*GIVEN EXERCISE*. Find the lines holding "objects" and copy them.
┌─ MATERIAL PROVIDED
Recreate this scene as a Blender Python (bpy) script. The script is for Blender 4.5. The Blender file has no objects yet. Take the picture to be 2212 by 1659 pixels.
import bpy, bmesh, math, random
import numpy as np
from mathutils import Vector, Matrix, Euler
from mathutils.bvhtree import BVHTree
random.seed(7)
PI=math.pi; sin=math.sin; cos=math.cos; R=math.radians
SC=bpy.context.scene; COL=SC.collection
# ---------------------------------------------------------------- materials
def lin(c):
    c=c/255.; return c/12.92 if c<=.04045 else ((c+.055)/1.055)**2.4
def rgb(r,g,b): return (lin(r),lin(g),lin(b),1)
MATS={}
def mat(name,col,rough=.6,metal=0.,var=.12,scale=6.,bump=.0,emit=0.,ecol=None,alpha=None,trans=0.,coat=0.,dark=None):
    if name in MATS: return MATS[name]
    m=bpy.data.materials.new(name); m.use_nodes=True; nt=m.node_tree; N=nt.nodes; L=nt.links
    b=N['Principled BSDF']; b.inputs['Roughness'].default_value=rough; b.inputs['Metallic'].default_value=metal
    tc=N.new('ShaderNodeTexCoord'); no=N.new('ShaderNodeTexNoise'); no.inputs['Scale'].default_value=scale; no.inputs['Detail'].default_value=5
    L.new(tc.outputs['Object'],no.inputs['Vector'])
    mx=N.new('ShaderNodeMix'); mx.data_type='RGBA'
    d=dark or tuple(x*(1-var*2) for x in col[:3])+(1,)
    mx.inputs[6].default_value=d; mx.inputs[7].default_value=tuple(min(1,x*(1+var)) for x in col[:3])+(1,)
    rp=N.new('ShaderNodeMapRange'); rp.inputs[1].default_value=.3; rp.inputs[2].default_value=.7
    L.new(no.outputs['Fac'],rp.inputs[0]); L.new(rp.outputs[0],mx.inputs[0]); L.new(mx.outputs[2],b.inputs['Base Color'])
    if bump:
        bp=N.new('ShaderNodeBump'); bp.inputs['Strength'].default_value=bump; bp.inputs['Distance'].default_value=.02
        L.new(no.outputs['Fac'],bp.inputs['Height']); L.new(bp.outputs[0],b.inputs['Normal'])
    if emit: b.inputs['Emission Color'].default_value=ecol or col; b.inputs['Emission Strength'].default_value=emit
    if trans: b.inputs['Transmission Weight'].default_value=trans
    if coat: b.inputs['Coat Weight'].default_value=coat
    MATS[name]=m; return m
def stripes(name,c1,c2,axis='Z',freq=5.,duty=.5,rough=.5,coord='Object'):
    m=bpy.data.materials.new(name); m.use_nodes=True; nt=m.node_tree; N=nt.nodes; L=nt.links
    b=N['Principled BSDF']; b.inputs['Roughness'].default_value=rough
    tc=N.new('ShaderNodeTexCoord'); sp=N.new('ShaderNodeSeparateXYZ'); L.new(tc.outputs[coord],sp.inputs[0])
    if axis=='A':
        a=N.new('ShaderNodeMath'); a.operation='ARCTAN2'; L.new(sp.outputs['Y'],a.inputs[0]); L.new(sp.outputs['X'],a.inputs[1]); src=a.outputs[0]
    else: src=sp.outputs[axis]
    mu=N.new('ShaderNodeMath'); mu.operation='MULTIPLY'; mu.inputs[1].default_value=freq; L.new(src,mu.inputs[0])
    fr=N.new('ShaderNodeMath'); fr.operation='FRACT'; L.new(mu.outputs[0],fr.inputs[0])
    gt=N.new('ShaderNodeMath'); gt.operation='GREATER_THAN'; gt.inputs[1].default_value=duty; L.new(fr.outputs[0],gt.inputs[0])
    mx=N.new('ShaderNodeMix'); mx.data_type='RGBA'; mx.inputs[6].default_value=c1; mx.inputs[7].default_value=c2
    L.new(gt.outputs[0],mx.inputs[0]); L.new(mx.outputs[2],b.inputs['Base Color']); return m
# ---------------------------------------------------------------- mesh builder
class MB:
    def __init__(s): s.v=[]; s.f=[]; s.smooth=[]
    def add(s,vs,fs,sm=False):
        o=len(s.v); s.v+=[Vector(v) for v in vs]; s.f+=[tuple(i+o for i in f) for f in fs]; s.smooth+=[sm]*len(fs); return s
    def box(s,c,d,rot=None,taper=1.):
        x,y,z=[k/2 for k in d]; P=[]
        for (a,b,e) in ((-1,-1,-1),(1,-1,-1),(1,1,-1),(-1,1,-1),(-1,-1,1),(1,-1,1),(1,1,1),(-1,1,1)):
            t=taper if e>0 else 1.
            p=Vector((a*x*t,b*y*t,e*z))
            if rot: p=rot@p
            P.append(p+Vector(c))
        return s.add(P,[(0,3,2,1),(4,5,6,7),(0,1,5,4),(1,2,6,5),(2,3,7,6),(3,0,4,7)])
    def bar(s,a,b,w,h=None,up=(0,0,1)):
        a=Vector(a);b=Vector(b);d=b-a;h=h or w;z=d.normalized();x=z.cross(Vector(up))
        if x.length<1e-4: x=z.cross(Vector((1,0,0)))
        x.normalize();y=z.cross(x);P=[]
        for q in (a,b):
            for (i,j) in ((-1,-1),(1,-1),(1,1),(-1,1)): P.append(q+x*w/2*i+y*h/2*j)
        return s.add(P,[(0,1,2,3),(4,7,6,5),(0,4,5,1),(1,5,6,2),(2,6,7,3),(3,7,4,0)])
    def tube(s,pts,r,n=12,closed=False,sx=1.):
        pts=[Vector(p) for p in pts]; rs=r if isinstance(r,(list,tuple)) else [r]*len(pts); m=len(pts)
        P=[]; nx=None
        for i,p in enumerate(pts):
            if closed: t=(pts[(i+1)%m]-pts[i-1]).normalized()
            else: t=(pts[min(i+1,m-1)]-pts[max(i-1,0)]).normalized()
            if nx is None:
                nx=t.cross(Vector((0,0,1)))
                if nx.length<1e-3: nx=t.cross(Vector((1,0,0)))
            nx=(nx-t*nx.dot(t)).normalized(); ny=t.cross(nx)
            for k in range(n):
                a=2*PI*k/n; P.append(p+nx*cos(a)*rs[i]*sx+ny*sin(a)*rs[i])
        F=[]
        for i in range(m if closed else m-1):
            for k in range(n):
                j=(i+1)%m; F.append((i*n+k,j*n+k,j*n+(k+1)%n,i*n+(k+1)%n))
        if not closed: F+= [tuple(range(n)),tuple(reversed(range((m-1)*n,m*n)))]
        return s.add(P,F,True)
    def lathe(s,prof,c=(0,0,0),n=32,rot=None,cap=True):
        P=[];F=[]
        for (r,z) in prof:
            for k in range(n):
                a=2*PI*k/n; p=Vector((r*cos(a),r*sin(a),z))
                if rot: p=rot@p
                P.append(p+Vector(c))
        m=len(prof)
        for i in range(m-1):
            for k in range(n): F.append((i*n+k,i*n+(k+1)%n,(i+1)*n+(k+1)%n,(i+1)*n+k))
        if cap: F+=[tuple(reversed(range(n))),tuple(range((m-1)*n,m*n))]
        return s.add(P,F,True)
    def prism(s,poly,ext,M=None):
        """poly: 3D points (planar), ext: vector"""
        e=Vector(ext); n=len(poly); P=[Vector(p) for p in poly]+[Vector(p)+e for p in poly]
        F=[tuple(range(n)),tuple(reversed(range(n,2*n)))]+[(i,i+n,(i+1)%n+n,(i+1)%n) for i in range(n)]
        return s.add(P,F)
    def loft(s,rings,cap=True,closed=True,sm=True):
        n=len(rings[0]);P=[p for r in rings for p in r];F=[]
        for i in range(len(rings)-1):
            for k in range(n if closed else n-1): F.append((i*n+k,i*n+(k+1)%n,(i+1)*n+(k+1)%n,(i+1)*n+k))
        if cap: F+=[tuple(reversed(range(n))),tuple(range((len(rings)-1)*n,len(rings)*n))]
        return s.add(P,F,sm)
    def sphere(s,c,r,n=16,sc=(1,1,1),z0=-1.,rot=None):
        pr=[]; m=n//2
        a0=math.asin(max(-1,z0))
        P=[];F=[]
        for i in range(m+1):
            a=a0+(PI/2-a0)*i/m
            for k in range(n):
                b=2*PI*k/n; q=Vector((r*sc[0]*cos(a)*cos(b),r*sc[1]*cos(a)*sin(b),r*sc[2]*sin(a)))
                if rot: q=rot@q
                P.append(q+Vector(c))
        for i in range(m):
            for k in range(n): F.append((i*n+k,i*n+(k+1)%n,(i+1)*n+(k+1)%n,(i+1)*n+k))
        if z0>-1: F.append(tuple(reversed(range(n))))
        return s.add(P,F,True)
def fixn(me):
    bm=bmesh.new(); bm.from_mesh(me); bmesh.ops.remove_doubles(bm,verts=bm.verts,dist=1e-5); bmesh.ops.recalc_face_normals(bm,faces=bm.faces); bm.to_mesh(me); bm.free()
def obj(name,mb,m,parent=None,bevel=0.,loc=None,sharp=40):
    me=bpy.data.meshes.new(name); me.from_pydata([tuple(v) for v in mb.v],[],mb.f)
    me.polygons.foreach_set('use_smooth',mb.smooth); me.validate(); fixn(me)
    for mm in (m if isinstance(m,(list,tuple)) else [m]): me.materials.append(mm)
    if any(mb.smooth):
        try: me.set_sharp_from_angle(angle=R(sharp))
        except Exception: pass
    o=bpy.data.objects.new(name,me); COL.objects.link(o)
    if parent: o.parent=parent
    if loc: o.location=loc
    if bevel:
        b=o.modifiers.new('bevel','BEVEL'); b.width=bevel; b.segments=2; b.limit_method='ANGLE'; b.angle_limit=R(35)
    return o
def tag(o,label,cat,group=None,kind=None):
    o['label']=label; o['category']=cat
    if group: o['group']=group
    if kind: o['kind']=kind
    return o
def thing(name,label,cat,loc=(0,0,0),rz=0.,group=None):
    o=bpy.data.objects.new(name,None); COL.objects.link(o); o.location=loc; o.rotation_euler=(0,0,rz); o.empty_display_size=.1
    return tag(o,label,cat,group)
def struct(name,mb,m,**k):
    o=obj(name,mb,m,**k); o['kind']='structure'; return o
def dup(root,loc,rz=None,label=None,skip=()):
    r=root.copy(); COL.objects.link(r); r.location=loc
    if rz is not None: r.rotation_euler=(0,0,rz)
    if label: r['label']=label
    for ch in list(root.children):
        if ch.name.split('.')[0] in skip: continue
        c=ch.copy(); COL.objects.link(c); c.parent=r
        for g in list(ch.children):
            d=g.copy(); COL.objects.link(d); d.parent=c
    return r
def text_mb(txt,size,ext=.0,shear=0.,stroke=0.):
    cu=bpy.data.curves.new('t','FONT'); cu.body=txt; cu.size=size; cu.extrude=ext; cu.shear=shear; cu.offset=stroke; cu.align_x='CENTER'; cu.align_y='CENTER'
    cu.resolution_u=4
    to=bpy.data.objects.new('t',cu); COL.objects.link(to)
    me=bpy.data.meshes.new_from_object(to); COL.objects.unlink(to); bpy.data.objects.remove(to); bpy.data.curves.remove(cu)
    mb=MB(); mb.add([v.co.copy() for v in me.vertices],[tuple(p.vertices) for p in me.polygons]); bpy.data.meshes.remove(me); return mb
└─
*SOLUTION TO THIS EXERCISE*.
Recreate this scene as a Blender Python (bpy) script. The script is for Blender 4.5. The Blender file has no objects yet. Take the picture to be 2212 by 1659 pixels.
    o=bpy.data.objects.new(name,me); COL.objects.link(o)
    o=bpy.data.objects.new(name,None); COL.objects.link(o); o.location=loc; o.rotation_euler=(0,0,rz); o.empty_display_size=.1
    r=root.copy(); COL.objects.link(r); r.location=loc
        c=ch.copy(); COL.objects.link(c); c.parent=r
            d=g.copy(); COL.objects.link(d); d.parent=c
    to=bpy.data.objects.new('t',cu); COL.objects.link(to)
    me=bpy.data.meshes.new_from_object(to); COL.objects.unlink(to); bpy.data.objects.remove(to); bpy.data.curves.remove(cu)